REQUIREMENT – Without including any pictures, write out the listing below exactly.
****
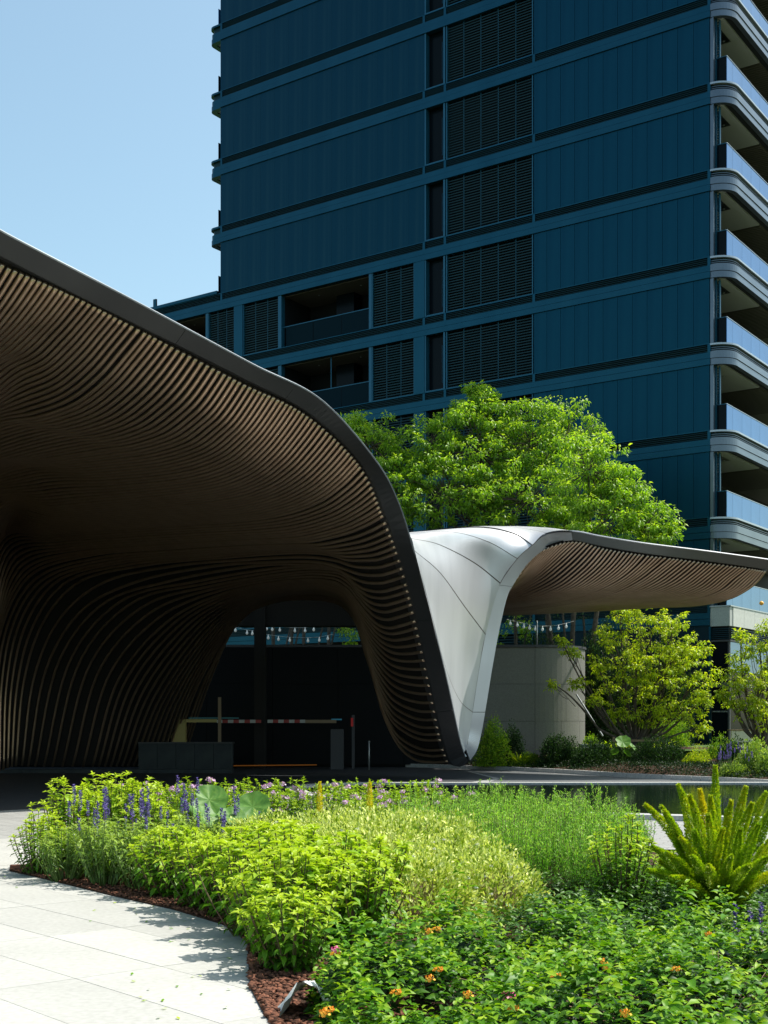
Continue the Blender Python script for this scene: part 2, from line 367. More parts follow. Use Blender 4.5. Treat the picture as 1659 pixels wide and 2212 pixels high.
for i,p in enumerate(kl):
    for j in range(rows):
        t = j/(rows-1); dx = .3 if p[0] < 12 else 4; V.append((p[0]+dx*t*9+.05, p[1]+.12+t*12, .09+.64*min(1,t*1.6)))
for i in range(nx-1):
    for j in range(rows-1): a=i*rows+j; fs.append((a,a+rows,a+rows+1,a+1))
link('planted_bank', mesh(V, fs, M['soil'], True), kind='structure')
sheet('upper_lawn', [(5,44),(40,30),(60,60),(-30,80),(-30,60),(8.5,52.0)], .72, M['grass'])

# ------------------------------------------------------------------ apartment tower (local x along the shaded facade, y into the block)
TR = R(-34.98)
C0 = (13.53, 54.0)
tower = empty('apartment_tower', (*C0, 0), TR, label='tall dark blue metal clad apartment tower with rounded balconies on its right side', cat='building')
ca, sa = math.cos(TR), math.sin(TR)
def fx(px, ly=0.0):          # image column -> local x on the plane y = ly
    k = (px-HX)/F; # X = C0x + ca*x - sa*y ; Y = C0y + sa*x + ca*y
    return (k*(C0[1]+ca*ly)-C0[0]+sa*ly)/(ca-k*sa)
H = 3.6; Z0 = 27.27
def zt(k): return Z0+H*k
XL = fx(476.6); OPH = 2.72
KT = 4
xw0, xw1 = fx(918), fx(960.5)         # slot window column
xlv0, xlv1 = fx(964), fx(1151.5)
pedges = [fx(p) for p in (1153.5,1181.5,1211,1241.5,1271,1303,1334,1366,1398,1431,1464,1498,1533)]
def ribbon(name, path, z0, z1, th, m, parent):
    """path in plan, solid strip of thickness th on its left-hand (inner) side"""
    pts = np.array(path); n = len(pts); T = np.gradient(pts, axis=0); T /= np.linalg.norm(T,axis=1,keepdims=True)
    N = np.stack([-T[:,1], T[:,0]],1); q = pts+N*th
    V = np.concatenate([np.c_[pts,np.full(n,z0)], np.c_[pts,np.full(n,z1)], np.c_[q,np.full(n,z1)], np.c_[q,np.full(n,z0)]])
    fs = []
    for i in range(n-1):
        for a in range(4):
            c=(a+1)%4; fs.append((a*n+i, a*n+i+1, c*n+i+1, c*n+i))
    fs += [(0,n,2*n,3*n),(n-1,4*n-1,3*n-1,2*n-1)]
    return fs, V
def rpath(off, rr=.85, x0=0.0, yend=15):
    """right corner: from the shaded facade round to the balcony side; off = outwards"""
    a = np.linspace(-math.pi/2, 0, 11); r = rr+off
    p = [(x0, -off)]+[(x0+r*math.cos(t), rr+r*math.sin(t)) for t in a]+[(x0+rr+off, y) for y in (rr+1.5, 4, 8, yend)]
    return p
def lpath(off, rr=.38):
    a = np.linspace(math.pi, 3*math.pi/2, 9); r = rr+off
    e = .48; return [(XL-e-rr-off, y) for y in (13, 6, rr+.8)]+[(XL-e+r*math.cos(t), rr+r*math.sin(t)) for t in a]+[(XL, -off)]
def rib(name, p, z0, z1, th, m, parent, smooth=True):
    fs, V = ribbon(name, p, z0, z1, th, m, parent); me = mesh(V, fs, m)
    return link(name, me, parent)
def sub(parent, *kids):          # make parts of a part; the parent has no rotation of its own
    for k_ in kids:
        k_.parent = parent; k_.location = Vector(k_.location)-Vector(parent.location)
    return kids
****
EXERCISE ANSWER –
Continue the Blender Python script for this scene: part 2, from line 367. More parts follow. Use Blender 4.5. Treat the picture as 1659 pixels wide and 2212 pixels high.
for i,p in enumerate(kl):
    for j in range(rows):
        t = j/(rows-1); dx = .3 if p[0] < 12 else 4; V.append((p[0]+dx*t*9+.05, p[1]+.12+t*12, .09+.64*min(1,t*1.6)))
for i in range(nx-1):
    for j in range(rows-1): a=i*rows+j; fs.append((a,a+rows,a+rows+1,a+1))
link('planted_bank', mesh(V, fs, M['soil'], True), kind='structure')
sheet('upper_lawn', [(5,44),(40,30),(60,60),(-30,80),(-30,60),(8.5,52.0)], .72, M['grass'])

# ------------------------------------------------------------------ apartment tower (local x along the shaded facade, y into the block)
TR = R(-34.98)
C0 = (13.53, 54.0)
tower = empty('apartment_tower', (*C0, 0), TR, label='tall dark blue metal clad apartment tower with rounded balconies on its right side', cat='building')
ca, sa = math.cos(TR), math.sin(TR)
def fx(px, ly=0.0):          # image column -> local x on the plane y = ly
    k = (px-HX)/F; # X = C0x + ca*x - sa*y ; Y = C0y + sa*x + ca*y
    return (k*(C0[1]+ca*ly)-C0[0]+sa*ly)/(ca-k*sa)
H = 3.6; Z0 = 27.27
def zt(k): return Z0+H*k
XL = fx(476.6); OPH = 2.72
KT = 4
xw0, xw1 = fx(918), fx(960.5)         # slot window column
xlv0, xlv1 = fx(964), fx(1151.5)
pedges = [fx(p) for p in (1153.5,1181.5,1211,1241.5,1271,1303,1334,1366,1398,1431,1464,1498,1533)]
def ribbon(name, path, z0, z1, th, m, parent):
    """path in plan, solid strip of thickness th on its left-hand (inner) side"""
    pts = np.array(path); n = len(pts); T = np.gradient(pts, axis=0); T /= np.linalg.norm(T,axis=1,keepdims=True)
    N = np.stack([-T[:,1], T[:,0]],1); q = pts+N*th
    V = np.concatenate([np.c_[pts,np.full(n,z0)], np.c_[pts,np.full(n,z1)], np.c_[q,np.full(n,z1)], np.c_[q,np.full(n,z0)]])
    fs = []
    for i in range(n-1):
        for a in range(4):
            c=(a+1)%4; fs.append((a*n+i, a*n+i+1, c*n+i+1, c*n+i))
    fs += [(0,n,2*n,3*n),(n-1,4*n-1,3*n-1,2*n-1)]
    return fs, V
def rpath(off, rr=.85, x0=0.0, yend=15):
    """right corner: from the shaded facade round to the balcony side; off = outwards"""
    a = np.linspace(-math.pi/2, 0, 11); r = rr+off
    p = [(x0, -off)]+[(x0+r*math.cos(t), rr+r*math.sin(t)) for t in a]+[(x0+rr+off, y) for y in (rr+1.5, 4, 8, yend)]
    return p
def lpath(off, rr=.38):
    a = np.linspace(math.pi, 3*math.pi/2, 9); r = rr+off
    e = .48; return [(XL-e-rr-off, y) for y in (13, 6, rr+.8)]+[(XL-e+r*math.cos(t), rr+r*math.sin(t)) for t in a]+[(XL, -off)]
def rib(name, p, z0, z1, th, m, parent, smooth=True):
    fs, V = ribbon(name, p, z0, z1, th, m, parent); me = mesh(V, fs, m)
    return link(name, me, parent)
def sub(parent, *kids):          # make parts of a part; the parent has no rotation of its own
    for k_ in kids:
        k_.parent = parent; k_.location = Vector(k_.location)-Vector(parent.location)
    return kids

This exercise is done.